Fuselage edge marked on 2X4
Step 2: Mark the fuselage sides on frame. Now, flip the whole structure up side down so the side to side members are in the same location, but the left side 2X4 is now resting on top of the right fuselage side and the left side 2X4 is resting on top of the right fuselage side. Adjust the position of the 2X4 located right behind the seat back so the forward to backwards positioning of the structure is the same as if it were in the proper orientation. Split the distance the 2X4s over hanging the fuselage sides equally side to side. Use a sharpie to trace the fuselage side curve to the side 2X4 frame members. Flip the structure back over, line the sharpie marking with the outside of the fuselage by sighting straight down and you have located the position of the canopy side to side.
Attaching support Blocks along canopy outline
Step 3: Attach support bolcks: Take the remaining 2X4 stud and rip it down to 2X2. then use sections of this 2X2 cut in 3 or 4 inch lengths to create small wooden blocks. Attach the wooden blocks aligned with the sharpie line you made to define the fuselage wall.
Canopy held in position with top of Fuselage
Step 4: Set the canopy into the support frame. The canopy will be aligned with this line as seen in the above photo. The canopy is rested on these last two 2X4s and positioned so that the front of the canopy is about 7 inches from the firewall and the back of the canopy is just at or back of the top of the seat back. This is just an initial starting position. The highest point of the canopy should be directly over the seat. This is where your head will be. Place a builders level running front to back, balanced on the top center of the canopy. If the fuselage is level and the level is level, its position will indicate the highest point of the canopy. This point should be directly over the middle of where your butt sits. Move the canopy forward or rear ward to obtain this position. Place a piece of tape on the canopy and mark the location on the wooden support structure.
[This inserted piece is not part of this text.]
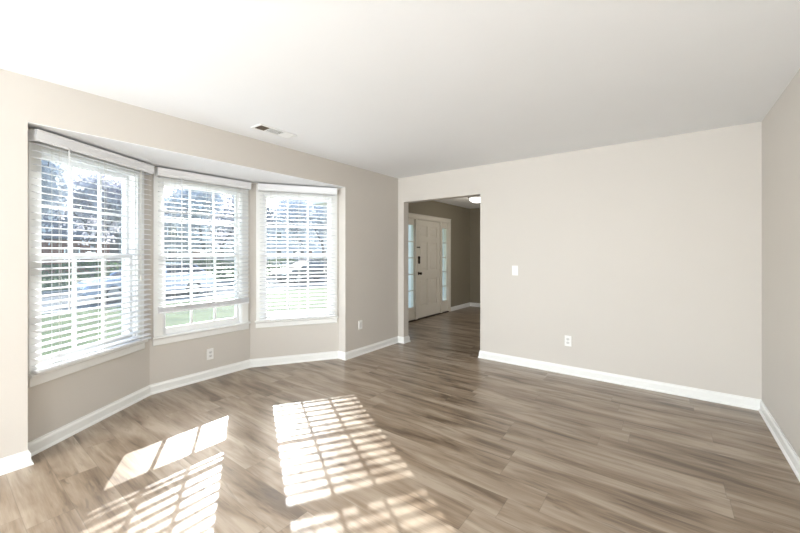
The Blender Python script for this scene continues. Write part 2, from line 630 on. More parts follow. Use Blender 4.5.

A view of the point where the canopy moves inward
Step 5: Position the Canopy in the support frame. At about 32 inches behind the firewall the canopy will begin its curve inward away from the fuselage sides. Using these guidlines and sitting the in the aircraft obtain a canopy position you are satisfied with. Mark the canopy, support frame and fuselage to record the desired canopy location.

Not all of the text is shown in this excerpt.